Dari dulu hingga kini, menjadi hakim tidak pernah kecil tantangannya. Namun ada perbedaan besar antara zaman dulu dengan zaman sekarang. Dulu, sangat sulit menentukan di antara 10 orang hakim, siapa yang tidak jujur. Zaman sekarang adalah sebaliknya.

Ketika kini tidak lagi menjabat, dia lebih suka menjadi penulis. Ketika buku “Islam Akhlak Mulia” selesai dan sebagian akan dibagikan secara gratis kepada beberapa orang, komentar istrinya adalah: “Miskinlah kau nanti.”
Bismar menjawab:”Tidak. Ini adalah depositoku untuk hidupku di akhirat nanti.”

Dalam bedah buku tersebut, diungkapkannya bahwa menjadi hakim tidak melulu sekadar merujuk kepada Undang-Undang yang tertulis. Dalam beberapa kasus, dia mengambil keputusan berdasarkan kepada hakikat dari suatu permasalahan walaupun mungkin tidak cocok atau tidak ada pada pasal-pasal dalam Undang-Undang. Hal itu diakui oleh anak-muridnya yang hadir pula dalam acara bedah buku tersebut.

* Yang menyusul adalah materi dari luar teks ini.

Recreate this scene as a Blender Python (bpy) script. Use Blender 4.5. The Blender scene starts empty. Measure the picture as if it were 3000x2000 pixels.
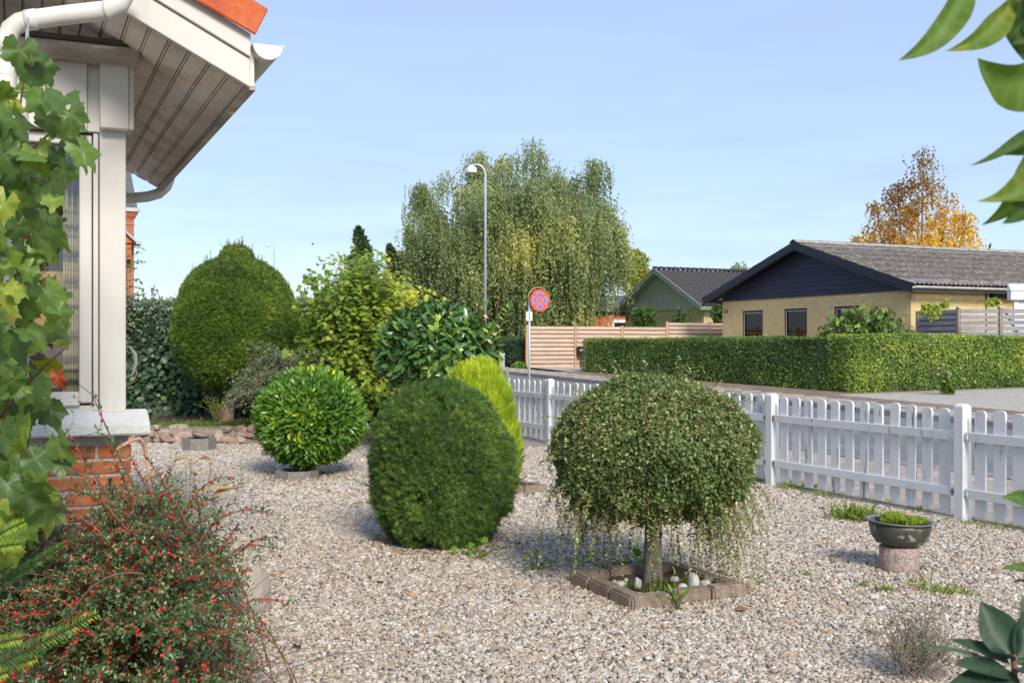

Pada kesempatan bedah buku tersebut, peserta bedah buku memang mendapatkan buku tersebut secara gratis, termasuk saya. Ketika acara bedah telah selesai, secara spontan, beberapa orang, termasuk saya, mengantri untuk mendapatkan tandatangannya pada buku gratis yang kami dapatkan.

Pada giliran saya, beliau menanyakan nama saya. Saya menjawab seraya menambahkan: ”…Pak, saya juga menulis sebuah buku kecil tentang cita-cita, yang pada bagian penutupnya saya menuliskan pesan agar para remaja tidak bercita-cita menjadi seorang koruptor. Apabila bapak berkenan, saya akan ambilkan untuk bapak.”

Dia mengangguk. Saya segera mengambil buku “DreamSMART® for Teens” dari tas saya. Dia meminta saya membubuhkan tandatangan saya di buku yang akan saya berikan kepadanya, sementara dia membubuhkan tandatangan di buku yang dibagikan secara gratis kepada saya.

Akhirnya, kami saling bertukar buku. Kami saling bersalaman disaksikan oleh beberapa orang yang mengantri di belakang saya. Terimakasih Pak Bismar Siregar, semoga di Indonesia ada banyak lagi hakim yang seperti anda. Amiin.